Lucky To Be A Programmer

This blog post made its way through the Twitterverse recently. I tend to save longer items for later reading, and I just now got around to this, thankfully.

I've tried before to articulate what programming and software mean to me, but I've never come close to putting it as well as it is put here. Maybe now I can just forward this link on to those people who really don't get what it is I do all day.

Lucky To Be A Programmer

Under the right conditions, writing software is so intensely pleasurable it should be illegal. Few things are better than spending time in a creative haze, consumed by ideas, watching your work come to life, going to bed eager to wake up quickly and go try things out. The point is that programming is an intense creative pleasure, a perfect mixture of puzzles, writing, and craftsmanship.

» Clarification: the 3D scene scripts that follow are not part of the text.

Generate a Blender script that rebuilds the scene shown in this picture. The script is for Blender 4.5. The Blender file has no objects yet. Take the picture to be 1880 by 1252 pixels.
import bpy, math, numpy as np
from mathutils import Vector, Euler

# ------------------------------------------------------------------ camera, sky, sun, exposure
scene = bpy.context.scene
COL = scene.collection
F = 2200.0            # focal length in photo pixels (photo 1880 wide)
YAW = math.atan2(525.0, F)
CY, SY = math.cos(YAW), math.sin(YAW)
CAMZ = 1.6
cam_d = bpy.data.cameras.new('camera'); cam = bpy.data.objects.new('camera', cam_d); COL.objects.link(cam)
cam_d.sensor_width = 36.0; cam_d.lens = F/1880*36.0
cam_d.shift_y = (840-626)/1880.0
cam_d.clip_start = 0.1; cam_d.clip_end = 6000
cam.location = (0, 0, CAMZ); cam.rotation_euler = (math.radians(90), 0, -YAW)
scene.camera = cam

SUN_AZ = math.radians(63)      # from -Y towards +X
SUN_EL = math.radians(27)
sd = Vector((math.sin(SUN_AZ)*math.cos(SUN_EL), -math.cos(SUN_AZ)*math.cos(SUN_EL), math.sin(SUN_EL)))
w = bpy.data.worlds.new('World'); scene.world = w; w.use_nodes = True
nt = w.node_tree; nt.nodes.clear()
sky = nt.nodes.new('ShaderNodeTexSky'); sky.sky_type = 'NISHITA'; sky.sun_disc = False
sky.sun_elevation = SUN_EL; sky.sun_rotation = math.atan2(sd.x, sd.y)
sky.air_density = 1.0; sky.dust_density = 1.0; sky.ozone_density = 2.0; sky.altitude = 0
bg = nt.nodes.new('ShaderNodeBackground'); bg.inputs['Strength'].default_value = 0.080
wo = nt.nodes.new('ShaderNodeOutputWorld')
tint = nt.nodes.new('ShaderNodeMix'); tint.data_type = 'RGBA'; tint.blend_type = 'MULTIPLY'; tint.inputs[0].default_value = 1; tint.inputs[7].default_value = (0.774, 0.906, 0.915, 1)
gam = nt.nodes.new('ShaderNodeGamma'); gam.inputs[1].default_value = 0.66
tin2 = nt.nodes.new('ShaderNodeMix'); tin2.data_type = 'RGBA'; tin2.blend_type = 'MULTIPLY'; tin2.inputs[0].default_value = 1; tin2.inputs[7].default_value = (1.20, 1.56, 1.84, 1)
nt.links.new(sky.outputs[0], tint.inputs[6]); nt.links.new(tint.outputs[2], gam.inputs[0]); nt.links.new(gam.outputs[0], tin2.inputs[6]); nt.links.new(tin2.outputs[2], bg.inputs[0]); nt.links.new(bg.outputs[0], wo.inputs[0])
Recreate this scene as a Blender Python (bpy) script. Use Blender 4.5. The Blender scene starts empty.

A non-math sort of beauty also exists in code, analogous to eloquence in discourse. It’s present in well-factored software that does a lot with little code, in short and crisp methods, in well-done architectures.

...Now for craftsmanship. In a sense software is abstract - where does program behavior exist but in our minds? Yet we call it building software for a reason. Programs are shaped feature by feature, architectures start out as scaffolds and grow, user interfaces come together, bugs are fixed and hotspots are optimized to make things run fast. Software provides a deeply satisfying sense of craft. We build stuff out of pure ideas and then get to watch it working to solve real problems and make people a little better off. Or far better off, as the case may be.